This award from the Condensed Matter Physics program of the Division of Materials Research supports the University of Indiana at Urbana Champaign with a project to determine the fundamental mechanisms behind exotic superconductors. These are materials that exhibit zero electrical resistance, but whose properties are poorly understood. This work will resolve current controversies regarding the properties of exotic superconductors and reveal new physics, thereby laying the groundwork for utilizing exotic superconductors in applications. The collaborative structure of the research will provide a rich environment for training undergraduates and graduate students in a broad spectrum of nanotechnology-related work. Educational aspects will be further integrated through the development of courses directly related to the proposed research and through research-related seminars and workshops that target women and underrepresented minorities.
TECHNICAL
The goal of this project is to determine the symmetry and transport properties of superconducting materials suspected of exhibiting unconventional pairing symmetry. The aim is to both gain key insight into complex superconducting systems and also to lay the groundwork for utilizing novel excitation modes in devices. The focus will be on new classes of materials whose superconductivity is likely to be unconventional, but whose pairing symmetry has not been verified and whose transport is poorly understood: specifically, proximity-coupled topological insulators (possibly complex p-wave), topological superconductors (possibly complex p-wave), and doped dichalcogenides (unknown symmetry).
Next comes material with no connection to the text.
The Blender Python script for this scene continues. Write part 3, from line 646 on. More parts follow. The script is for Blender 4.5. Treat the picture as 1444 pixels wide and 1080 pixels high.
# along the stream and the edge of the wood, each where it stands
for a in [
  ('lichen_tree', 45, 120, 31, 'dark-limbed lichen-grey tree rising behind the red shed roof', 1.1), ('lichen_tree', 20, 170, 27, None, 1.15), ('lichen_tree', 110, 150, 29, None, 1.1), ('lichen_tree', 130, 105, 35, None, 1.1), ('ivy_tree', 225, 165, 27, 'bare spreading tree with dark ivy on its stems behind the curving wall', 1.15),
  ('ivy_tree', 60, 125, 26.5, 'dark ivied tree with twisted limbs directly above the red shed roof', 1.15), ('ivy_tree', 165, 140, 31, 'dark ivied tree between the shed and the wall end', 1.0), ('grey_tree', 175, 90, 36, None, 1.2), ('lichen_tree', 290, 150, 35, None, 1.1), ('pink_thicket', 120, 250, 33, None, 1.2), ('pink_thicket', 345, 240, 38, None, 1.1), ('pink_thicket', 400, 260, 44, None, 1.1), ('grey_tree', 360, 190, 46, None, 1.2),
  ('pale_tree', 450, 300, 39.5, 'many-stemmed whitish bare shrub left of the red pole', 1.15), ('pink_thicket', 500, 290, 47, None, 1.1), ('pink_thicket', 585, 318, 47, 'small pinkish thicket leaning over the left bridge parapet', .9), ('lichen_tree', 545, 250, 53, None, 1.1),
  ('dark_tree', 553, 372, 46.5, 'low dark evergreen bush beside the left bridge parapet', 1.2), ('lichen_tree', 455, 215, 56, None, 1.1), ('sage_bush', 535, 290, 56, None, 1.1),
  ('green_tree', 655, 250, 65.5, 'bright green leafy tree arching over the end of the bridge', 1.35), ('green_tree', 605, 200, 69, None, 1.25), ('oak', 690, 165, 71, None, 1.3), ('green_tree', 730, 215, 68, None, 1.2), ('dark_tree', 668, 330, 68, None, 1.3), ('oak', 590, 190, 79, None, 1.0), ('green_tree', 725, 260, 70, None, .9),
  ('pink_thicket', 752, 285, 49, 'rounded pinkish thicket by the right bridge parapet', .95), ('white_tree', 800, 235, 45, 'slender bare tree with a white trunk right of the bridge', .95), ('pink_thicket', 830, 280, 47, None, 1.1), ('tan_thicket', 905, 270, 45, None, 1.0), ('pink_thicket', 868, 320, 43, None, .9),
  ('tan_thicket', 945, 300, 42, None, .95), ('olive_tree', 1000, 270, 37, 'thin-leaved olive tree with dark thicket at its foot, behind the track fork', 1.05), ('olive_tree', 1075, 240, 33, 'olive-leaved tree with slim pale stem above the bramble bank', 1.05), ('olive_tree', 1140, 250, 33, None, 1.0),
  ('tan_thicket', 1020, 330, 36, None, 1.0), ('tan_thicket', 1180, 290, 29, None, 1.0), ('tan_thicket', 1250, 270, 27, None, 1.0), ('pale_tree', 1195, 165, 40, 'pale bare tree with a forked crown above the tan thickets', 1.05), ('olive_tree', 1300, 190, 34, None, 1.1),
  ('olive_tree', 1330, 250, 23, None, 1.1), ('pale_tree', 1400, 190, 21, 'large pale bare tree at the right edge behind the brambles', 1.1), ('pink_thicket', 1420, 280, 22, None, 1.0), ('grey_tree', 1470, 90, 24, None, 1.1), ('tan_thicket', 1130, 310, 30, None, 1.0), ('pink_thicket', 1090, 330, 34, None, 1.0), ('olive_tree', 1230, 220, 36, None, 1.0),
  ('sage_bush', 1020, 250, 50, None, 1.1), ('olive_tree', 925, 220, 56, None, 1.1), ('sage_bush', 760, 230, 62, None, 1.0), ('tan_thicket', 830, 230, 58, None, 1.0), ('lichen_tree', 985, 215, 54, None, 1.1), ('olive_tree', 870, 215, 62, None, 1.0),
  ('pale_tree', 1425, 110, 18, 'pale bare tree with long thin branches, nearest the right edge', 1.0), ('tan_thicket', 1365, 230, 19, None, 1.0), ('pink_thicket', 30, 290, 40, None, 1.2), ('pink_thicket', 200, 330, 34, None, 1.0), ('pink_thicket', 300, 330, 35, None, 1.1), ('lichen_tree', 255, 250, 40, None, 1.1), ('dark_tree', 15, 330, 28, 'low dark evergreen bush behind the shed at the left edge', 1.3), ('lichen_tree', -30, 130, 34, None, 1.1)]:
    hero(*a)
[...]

A suite of complementary experimental techniques will be used to optimally probe superconductivity, including: phase-sensitive Josephson interferometery, tunneling spectroscopy, low-temperature transport, nano-patterned proximity-coupling, and strong chemical or ionic doping. This work will resolve controversies regarding the order parameter symmetry of exotic superconductors and reveal new physics, such as the existence of Majorana modes in superconducting topological systems or the nature of the dome-shaped superconducting phase diagram in doped MoS2. The collaborative structure of the research will provide a rich environment for training undergraduates and graduate students in a broad spectrum of nanotechnology-related work. Educational aspects will be further integrated through the development of courses directly related to the proposed research and through research-related seminars and workshops that target women and underrepresented minorities.